Shell still expects mid-year launch for LNG Canada

LNG giant Shell still expects to launch its LNG Canada export terminal in Kitimat in the middle of this year, according to Shell's executives.

Shell’s finance chief, Sinead Gorman, told analysts during Shell’s fourth-quarter earnings call on Thursday that LNG Canada is making “great progress and hoping to move forward towards the first cargo, of course, in the middle of the year, same as we’ve talked about before.”

One of the largest private investments in Canadian history, LNG Canada will initially produce 14 million tonnes per annum (mtpa) LNG for export with plans to double its capacity to 28 mtpa with a proposed Phase 2 expansion.

Besides operator Shell, other partners in the project include Malaysia’s Petronas, PetroChina, Japan’s Mitsubishi Corporation, and South Korea’s Kogas.

In August 2024, LNG Canada introduced natural gas to the facility for the first time, from the new Coastal GasLink pipeline.

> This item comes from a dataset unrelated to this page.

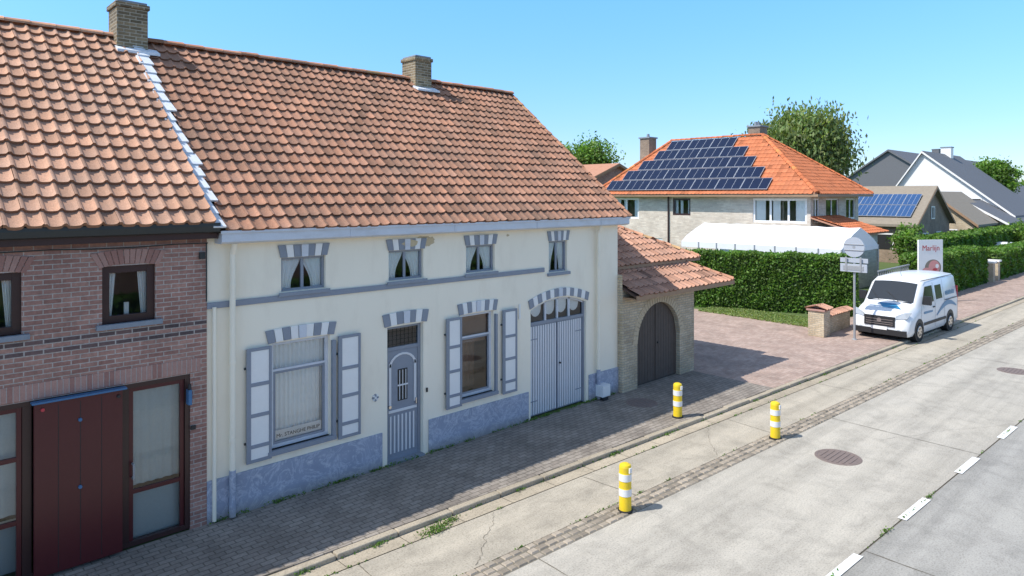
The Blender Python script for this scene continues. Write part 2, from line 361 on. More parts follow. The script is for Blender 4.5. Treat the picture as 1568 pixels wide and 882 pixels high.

In October 2024, LNG Canada started cooldown activities at its liquefaction and export terminal in Kitimat, as part of the project’s commissioning and start-up phase.

Contractor JGC Fluor is constructing the first phase of the project that includes two liquefaction trains.

Expansion

Answering a question later during the earnings call about capital deployment, Shell CEO Wael Sawan said that one of the projects where Shell could deploy its capital is the second phase of LNG Canada.

“LNG Canada will be one that when the venture is ready to put a proposal in front of us, we will scrutinize it and we will look at it in the context of does it give us the appropriate return for the risk that we would be taking,” he said.

Sawan said that Shell appreciates the support it has been getting from the provincial government, the federal government, the indigenous people, as well as from “many of our neighbors in Canada” regarding the second phase.

“If there was one thing that we will need to keep an eye on uh it is going to be what is the capital that is going to be required to invest,” he said.

He said LNG Canada is “one of the cleanest plants in the world in terms of an emissions perspective.. and of course, you have the proximity to the Asian market being on the west coast of Canada.”

“So there are so many attractive things, but it needs to make commercial sense and we’ll need to see whether the price of the EPC bid is one that we can essentially bank on to be able to pass our expectations of returns against the risk profile we take,” Sawan said.